Luis Del Pino wrote:
Hello, i have a question. I am filtering UDP segments by port. In fragmented
packets, i only capture the UDP segment and i can't capture the other
fragments. My questions are: could the fragments loss? or if a fragment is
lost in the network, the UDP segment entirely is it lost?. i'm sorry for my
English.

When IP fragments the datagram containing the UDP _datagram_ (TCP sends segments, UDP sends datagrams :) there is no replication of the UDP header in each IP datagram fragment - the UDP datagram, afterall, is _data_ as far as IP is concerned.

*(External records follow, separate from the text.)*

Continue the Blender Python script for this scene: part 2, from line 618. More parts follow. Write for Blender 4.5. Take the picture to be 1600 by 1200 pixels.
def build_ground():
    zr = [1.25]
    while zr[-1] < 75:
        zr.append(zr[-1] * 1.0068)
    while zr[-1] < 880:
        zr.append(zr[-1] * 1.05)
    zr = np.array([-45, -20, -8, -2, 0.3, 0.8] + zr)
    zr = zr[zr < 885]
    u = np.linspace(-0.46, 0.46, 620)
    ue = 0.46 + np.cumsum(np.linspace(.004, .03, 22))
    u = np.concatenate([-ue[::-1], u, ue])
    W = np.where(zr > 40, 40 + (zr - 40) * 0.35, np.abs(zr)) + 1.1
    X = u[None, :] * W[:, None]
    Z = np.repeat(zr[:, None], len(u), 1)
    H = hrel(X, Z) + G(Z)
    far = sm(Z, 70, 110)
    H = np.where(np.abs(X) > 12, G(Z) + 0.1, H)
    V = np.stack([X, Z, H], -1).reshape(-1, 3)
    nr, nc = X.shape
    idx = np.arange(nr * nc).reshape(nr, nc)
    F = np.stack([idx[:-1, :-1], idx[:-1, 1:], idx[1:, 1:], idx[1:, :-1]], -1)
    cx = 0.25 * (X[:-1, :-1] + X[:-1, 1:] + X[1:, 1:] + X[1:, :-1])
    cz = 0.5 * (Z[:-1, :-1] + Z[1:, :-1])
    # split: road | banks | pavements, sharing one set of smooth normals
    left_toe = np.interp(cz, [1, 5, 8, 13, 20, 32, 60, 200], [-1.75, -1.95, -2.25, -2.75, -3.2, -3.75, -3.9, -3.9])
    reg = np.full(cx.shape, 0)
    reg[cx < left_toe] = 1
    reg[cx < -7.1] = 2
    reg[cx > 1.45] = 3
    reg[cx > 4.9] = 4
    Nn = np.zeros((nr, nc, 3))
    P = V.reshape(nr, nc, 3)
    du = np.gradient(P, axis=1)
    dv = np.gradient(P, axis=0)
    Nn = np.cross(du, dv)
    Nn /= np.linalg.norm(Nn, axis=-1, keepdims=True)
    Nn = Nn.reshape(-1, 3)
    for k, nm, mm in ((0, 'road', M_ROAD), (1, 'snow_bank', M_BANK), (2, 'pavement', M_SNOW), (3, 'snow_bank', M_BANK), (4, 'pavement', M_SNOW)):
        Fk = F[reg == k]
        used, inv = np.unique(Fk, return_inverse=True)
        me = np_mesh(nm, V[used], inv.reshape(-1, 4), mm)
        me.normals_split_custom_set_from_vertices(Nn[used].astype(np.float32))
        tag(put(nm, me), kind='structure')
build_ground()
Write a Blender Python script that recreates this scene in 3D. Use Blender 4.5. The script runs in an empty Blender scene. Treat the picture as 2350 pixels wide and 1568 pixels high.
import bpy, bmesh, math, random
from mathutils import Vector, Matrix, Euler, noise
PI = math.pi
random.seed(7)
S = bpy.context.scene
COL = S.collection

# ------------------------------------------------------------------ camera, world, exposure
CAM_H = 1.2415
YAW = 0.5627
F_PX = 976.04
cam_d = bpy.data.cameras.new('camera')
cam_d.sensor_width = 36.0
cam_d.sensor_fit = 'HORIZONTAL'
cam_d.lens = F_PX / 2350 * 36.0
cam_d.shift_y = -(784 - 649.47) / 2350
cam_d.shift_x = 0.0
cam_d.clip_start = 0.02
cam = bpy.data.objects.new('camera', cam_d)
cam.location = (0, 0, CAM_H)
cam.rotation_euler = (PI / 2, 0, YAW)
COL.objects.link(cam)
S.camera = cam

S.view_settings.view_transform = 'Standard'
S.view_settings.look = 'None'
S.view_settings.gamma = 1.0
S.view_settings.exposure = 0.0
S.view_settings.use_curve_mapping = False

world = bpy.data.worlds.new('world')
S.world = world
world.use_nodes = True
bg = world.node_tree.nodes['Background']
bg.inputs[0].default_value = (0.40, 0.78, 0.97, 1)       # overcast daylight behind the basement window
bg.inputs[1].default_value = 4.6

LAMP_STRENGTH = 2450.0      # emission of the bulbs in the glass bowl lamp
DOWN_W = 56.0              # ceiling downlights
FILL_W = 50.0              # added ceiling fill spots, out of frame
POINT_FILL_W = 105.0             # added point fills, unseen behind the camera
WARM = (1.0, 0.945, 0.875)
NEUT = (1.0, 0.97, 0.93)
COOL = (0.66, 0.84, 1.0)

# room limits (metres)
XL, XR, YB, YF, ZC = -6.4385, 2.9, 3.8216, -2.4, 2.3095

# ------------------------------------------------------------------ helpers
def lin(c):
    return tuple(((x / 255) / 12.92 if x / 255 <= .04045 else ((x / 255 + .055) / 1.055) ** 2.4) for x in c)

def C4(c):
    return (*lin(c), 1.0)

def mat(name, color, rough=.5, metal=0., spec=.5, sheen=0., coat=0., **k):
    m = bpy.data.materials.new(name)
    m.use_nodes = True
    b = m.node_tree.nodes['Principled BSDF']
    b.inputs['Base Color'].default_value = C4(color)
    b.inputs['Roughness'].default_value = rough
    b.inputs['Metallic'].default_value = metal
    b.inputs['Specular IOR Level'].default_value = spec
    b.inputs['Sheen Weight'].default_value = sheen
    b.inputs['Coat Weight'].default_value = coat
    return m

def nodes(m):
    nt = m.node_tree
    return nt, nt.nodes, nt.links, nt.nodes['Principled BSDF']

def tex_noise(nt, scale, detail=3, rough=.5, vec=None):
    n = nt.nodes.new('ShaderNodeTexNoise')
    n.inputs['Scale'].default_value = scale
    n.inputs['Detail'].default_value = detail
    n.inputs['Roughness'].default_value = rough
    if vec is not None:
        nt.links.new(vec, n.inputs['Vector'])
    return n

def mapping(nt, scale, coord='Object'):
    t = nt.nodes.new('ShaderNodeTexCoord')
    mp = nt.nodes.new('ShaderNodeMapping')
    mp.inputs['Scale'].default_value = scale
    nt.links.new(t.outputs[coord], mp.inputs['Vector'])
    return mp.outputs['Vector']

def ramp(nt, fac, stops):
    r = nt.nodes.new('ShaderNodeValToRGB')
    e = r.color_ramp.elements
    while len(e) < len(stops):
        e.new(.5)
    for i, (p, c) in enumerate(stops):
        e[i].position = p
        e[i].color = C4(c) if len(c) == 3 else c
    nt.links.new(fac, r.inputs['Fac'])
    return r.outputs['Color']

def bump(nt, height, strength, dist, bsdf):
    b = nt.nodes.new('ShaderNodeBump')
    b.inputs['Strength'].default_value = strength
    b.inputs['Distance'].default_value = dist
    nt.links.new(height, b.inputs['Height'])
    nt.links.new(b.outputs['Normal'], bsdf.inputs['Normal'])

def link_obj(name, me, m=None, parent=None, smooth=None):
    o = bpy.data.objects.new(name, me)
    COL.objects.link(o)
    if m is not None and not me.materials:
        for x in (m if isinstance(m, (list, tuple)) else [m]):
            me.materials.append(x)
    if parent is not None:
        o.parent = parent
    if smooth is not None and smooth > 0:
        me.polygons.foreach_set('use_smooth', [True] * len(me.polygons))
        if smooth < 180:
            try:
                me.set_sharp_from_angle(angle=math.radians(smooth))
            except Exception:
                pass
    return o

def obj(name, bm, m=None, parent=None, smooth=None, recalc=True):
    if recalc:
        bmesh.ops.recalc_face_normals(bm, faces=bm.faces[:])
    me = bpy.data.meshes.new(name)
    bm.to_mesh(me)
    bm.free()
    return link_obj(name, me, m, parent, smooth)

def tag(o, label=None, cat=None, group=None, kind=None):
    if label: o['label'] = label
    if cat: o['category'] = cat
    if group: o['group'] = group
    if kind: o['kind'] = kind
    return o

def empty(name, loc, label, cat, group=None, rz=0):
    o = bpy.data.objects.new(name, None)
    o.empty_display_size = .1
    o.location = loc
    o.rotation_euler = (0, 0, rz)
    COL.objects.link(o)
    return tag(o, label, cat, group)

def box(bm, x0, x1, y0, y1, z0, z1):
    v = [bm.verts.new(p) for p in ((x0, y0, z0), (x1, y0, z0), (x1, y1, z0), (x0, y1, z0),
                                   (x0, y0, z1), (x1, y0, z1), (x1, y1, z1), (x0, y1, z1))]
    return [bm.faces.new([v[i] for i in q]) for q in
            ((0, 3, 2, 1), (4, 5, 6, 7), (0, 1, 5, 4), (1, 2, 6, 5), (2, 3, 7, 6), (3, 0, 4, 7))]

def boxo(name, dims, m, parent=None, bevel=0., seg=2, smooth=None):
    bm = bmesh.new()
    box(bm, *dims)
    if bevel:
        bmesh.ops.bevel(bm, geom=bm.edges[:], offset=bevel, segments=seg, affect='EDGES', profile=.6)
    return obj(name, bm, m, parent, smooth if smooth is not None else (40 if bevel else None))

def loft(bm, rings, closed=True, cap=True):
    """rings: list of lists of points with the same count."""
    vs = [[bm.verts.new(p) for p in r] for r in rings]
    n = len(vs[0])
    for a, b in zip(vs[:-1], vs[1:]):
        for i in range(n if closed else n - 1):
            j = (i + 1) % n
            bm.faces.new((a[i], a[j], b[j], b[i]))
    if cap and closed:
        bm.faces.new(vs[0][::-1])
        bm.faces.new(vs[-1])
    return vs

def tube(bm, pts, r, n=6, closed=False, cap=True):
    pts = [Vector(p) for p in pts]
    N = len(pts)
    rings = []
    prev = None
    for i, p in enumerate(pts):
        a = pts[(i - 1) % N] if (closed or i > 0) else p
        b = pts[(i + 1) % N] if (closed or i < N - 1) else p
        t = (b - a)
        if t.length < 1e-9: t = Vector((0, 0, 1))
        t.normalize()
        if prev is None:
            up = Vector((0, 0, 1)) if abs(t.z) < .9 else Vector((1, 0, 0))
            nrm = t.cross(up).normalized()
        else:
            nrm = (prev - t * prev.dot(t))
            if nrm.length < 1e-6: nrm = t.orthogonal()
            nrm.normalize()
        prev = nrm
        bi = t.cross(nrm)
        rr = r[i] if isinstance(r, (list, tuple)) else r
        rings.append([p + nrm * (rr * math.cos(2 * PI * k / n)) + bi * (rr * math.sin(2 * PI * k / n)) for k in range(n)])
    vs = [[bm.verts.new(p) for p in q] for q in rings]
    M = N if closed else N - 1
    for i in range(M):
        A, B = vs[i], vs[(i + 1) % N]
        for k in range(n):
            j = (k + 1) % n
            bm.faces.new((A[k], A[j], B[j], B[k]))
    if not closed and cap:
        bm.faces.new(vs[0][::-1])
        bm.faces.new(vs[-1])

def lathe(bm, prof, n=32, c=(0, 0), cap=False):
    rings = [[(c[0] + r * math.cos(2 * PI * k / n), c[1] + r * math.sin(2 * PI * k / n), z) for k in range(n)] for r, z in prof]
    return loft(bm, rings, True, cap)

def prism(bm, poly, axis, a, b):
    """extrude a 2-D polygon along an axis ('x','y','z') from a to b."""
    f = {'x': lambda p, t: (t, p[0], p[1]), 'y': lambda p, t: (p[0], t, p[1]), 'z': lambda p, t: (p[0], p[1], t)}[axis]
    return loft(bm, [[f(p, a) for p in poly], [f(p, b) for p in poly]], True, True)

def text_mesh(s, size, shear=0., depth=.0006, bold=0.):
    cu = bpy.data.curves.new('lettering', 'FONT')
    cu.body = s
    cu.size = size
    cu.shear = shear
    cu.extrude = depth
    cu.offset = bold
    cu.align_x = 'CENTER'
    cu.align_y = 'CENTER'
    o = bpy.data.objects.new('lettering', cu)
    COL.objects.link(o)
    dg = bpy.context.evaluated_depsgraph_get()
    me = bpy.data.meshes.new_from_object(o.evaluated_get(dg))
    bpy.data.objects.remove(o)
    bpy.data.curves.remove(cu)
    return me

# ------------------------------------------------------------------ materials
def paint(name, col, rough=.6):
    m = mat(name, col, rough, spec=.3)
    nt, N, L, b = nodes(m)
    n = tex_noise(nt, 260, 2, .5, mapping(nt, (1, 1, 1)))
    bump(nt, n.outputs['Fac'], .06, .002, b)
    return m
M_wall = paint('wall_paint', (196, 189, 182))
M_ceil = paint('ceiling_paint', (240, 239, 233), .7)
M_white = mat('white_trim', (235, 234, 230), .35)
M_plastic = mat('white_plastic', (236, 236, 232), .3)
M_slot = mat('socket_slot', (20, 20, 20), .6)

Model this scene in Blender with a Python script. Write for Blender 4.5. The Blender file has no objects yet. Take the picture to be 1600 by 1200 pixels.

So, short of actually doing IP fragment reassembly, which would be a triffle too expensive to do in tcpdump, there is no way for tcpdump to know to which UDP datagrams those IP datagrams belong and so cannot match them to your filter.

So, there is no way to know from tcpdump if the other fragments are lost, short of taking-in _all_ packets and doing the work yourself by hand.

As for the second question, IP does not retransmit datagrams (or or datagram fragments), so if any of the IP datagram fragments are lost, the IP datagram cannot be reassembled on the receiver and so will be dropped.

This is one of the reasons sending UDP datagrams >= the MTU is discouraged - packet loss is (IIRC) exponentially increased as datagram loss. If we consider a probability of packet loss of p, then the probability of any one _packet_ making it across the network is (1-p) (eg if the packet loss rate is 1% p would be 0.01 and 1-p would be 0.99). Since all packets have to make it across, if there are N fragments that means the chances of all of them making it is (1-p)^N. (1-p)^N gets very small very rapidly as N increases.